___ INPUT MATERIAL
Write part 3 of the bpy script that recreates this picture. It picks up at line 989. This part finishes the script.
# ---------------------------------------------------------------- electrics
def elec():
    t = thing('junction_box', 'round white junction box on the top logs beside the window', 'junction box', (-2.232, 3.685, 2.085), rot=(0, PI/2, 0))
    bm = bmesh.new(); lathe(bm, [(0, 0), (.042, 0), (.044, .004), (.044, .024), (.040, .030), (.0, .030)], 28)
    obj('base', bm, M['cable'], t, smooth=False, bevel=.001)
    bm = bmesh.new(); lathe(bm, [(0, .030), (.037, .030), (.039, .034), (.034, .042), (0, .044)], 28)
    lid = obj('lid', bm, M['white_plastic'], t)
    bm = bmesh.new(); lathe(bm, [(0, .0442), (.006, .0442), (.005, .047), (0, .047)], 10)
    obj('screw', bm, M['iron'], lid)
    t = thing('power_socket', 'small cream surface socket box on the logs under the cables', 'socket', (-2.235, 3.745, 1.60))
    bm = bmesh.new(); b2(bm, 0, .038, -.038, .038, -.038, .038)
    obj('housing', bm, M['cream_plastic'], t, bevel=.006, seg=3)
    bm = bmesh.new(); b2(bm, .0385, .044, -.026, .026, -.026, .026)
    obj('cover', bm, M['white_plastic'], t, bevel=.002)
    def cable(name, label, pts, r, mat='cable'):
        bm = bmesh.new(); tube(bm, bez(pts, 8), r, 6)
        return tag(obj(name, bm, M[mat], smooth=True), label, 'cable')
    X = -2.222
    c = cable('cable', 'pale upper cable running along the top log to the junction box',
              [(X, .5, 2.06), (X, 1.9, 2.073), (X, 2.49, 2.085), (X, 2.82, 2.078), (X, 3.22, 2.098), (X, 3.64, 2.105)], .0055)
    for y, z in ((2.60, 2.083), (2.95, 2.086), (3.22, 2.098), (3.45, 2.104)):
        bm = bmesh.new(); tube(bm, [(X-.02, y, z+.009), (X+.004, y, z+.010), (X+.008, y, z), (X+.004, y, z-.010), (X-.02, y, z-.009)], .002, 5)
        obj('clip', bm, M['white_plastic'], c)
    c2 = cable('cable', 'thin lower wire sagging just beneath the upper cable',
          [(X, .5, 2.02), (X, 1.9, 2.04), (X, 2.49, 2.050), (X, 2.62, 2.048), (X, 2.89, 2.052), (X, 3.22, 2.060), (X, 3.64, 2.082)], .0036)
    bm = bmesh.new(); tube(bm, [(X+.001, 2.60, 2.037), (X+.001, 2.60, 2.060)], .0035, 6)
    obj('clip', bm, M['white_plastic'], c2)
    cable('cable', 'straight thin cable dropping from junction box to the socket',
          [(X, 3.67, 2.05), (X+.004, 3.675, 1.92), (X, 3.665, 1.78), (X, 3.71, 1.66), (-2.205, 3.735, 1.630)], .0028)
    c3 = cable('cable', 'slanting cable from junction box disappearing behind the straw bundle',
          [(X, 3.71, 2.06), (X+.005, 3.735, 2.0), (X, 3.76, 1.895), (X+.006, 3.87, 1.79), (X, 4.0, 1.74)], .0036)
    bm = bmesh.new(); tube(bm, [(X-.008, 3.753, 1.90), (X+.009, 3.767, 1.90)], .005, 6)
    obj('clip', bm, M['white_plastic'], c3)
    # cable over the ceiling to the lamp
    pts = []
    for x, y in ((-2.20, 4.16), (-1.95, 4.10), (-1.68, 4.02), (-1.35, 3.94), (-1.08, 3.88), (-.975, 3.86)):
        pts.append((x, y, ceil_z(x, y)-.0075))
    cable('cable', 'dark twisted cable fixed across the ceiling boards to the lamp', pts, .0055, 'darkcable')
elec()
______
___ INPUT MATERIAL
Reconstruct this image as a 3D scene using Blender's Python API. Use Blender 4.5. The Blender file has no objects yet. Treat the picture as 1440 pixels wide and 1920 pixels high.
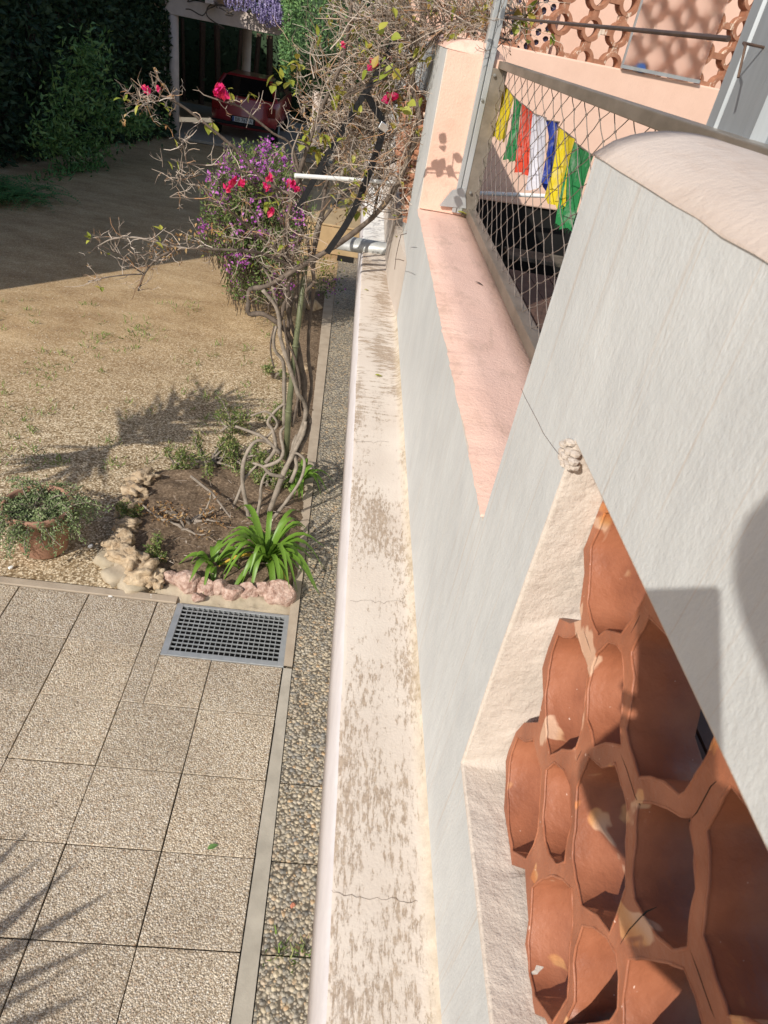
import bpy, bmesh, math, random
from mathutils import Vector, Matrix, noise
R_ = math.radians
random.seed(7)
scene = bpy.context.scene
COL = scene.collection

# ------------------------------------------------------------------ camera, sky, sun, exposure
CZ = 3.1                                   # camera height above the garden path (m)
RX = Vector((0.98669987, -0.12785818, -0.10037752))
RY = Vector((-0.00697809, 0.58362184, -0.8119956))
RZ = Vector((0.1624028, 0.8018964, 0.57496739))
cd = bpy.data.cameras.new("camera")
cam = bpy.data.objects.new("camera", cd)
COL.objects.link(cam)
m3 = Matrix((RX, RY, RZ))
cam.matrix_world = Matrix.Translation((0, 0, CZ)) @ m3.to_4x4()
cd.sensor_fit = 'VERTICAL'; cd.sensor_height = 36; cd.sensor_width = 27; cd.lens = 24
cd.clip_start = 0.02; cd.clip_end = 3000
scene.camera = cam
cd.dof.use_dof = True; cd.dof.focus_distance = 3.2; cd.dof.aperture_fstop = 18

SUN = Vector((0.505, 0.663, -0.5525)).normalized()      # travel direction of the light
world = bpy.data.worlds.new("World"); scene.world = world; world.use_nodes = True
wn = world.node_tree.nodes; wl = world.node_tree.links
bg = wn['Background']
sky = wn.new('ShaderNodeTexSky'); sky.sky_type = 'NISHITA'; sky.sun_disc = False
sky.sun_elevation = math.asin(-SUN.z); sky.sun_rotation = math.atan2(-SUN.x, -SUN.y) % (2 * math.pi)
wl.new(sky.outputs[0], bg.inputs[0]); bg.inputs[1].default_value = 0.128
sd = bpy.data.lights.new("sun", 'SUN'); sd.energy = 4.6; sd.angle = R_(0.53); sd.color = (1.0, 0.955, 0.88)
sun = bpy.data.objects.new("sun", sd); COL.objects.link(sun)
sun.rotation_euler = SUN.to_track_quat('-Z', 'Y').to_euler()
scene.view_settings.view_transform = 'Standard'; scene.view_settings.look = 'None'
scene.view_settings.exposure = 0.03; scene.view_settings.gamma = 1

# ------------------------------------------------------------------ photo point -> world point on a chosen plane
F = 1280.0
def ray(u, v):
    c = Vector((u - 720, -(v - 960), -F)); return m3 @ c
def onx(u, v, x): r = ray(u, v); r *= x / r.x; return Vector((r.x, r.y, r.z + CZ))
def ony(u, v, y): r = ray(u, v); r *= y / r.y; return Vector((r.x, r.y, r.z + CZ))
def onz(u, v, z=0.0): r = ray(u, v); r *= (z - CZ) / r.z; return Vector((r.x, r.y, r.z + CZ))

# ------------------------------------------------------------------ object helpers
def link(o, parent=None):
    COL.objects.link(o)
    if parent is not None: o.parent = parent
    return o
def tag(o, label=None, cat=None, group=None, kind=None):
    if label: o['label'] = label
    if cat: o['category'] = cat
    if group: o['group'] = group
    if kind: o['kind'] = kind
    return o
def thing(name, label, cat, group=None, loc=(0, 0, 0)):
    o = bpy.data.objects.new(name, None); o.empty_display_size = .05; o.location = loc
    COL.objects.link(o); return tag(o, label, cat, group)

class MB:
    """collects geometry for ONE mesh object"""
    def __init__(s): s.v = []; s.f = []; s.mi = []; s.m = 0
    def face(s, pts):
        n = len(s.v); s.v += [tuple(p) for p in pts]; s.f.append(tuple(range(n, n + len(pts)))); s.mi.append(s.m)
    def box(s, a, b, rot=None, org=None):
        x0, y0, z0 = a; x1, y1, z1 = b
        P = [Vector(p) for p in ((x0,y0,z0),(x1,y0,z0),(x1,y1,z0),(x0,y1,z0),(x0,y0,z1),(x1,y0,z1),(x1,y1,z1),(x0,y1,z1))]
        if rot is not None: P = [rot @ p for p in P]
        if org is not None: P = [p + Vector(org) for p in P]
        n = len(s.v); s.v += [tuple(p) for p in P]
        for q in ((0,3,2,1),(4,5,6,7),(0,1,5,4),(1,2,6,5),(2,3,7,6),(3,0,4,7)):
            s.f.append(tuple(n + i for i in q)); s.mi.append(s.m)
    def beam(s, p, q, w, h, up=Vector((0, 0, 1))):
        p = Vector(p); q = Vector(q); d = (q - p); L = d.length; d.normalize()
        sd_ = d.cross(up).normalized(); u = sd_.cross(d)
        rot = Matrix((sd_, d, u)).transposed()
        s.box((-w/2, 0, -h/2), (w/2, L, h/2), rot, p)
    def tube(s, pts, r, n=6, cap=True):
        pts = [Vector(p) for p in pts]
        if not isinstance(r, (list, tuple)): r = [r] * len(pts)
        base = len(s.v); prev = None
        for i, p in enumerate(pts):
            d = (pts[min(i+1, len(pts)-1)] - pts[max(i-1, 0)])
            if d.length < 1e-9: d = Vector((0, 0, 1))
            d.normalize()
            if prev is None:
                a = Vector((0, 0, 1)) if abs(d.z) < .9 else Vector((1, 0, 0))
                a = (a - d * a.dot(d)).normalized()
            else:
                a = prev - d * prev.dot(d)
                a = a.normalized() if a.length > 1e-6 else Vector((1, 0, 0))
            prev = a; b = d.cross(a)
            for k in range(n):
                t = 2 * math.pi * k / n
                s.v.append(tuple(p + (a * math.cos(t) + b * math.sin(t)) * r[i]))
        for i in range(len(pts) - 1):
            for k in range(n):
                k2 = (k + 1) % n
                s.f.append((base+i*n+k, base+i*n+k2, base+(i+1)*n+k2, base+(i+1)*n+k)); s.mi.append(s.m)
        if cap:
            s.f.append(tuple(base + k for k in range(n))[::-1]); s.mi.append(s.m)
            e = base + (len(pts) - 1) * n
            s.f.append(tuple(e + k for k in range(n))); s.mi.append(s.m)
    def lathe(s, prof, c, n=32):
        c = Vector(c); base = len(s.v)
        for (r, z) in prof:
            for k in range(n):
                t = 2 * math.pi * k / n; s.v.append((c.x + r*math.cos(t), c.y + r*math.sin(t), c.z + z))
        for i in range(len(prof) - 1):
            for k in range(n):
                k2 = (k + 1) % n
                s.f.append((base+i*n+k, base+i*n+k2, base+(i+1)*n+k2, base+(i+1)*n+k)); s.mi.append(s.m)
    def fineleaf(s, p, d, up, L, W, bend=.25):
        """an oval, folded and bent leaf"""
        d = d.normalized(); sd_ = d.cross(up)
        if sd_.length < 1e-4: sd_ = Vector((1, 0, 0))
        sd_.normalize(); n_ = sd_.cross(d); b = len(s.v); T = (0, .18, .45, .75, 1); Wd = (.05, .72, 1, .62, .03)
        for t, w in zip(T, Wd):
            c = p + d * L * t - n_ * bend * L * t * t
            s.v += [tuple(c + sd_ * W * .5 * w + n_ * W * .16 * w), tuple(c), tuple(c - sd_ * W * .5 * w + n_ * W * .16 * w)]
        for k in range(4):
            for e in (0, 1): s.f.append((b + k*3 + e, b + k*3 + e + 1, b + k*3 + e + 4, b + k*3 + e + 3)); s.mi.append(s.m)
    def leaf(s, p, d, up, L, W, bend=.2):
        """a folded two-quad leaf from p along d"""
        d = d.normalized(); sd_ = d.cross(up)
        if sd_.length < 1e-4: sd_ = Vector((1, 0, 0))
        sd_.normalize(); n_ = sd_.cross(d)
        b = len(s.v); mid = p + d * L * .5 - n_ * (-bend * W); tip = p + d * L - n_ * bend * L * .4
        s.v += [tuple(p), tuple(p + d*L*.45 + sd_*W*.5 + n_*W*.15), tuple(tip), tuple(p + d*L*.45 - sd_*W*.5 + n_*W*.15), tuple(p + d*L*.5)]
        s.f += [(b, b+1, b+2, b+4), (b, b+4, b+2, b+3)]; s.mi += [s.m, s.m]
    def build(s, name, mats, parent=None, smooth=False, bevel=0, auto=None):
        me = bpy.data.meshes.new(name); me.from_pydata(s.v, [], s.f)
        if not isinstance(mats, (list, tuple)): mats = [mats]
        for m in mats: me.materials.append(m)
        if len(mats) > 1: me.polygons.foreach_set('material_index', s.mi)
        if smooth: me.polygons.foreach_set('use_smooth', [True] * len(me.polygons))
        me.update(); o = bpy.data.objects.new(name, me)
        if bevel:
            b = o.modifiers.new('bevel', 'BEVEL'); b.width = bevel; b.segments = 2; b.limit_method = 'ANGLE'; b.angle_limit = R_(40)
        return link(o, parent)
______
(EXERCISE REQUIREMENTS):
In the listing above, find the line with "Reconstruct this image" and the line with "COL = scene.collection". Copy both of them and every line between, exactly, but not the pictures.

(EXPECTED ANSWER):
Reconstruct this image as a 3D scene using Blender's Python API. Use Blender 4.5. The Blender file has no objects yet. Treat the picture as 1440 pixels wide and 1920 pixels high.
import bpy, bmesh, math, random
from mathutils import Vector, Matrix, noise
R_ = math.radians
random.seed(7)
scene = bpy.context.scene
COL = scene.collection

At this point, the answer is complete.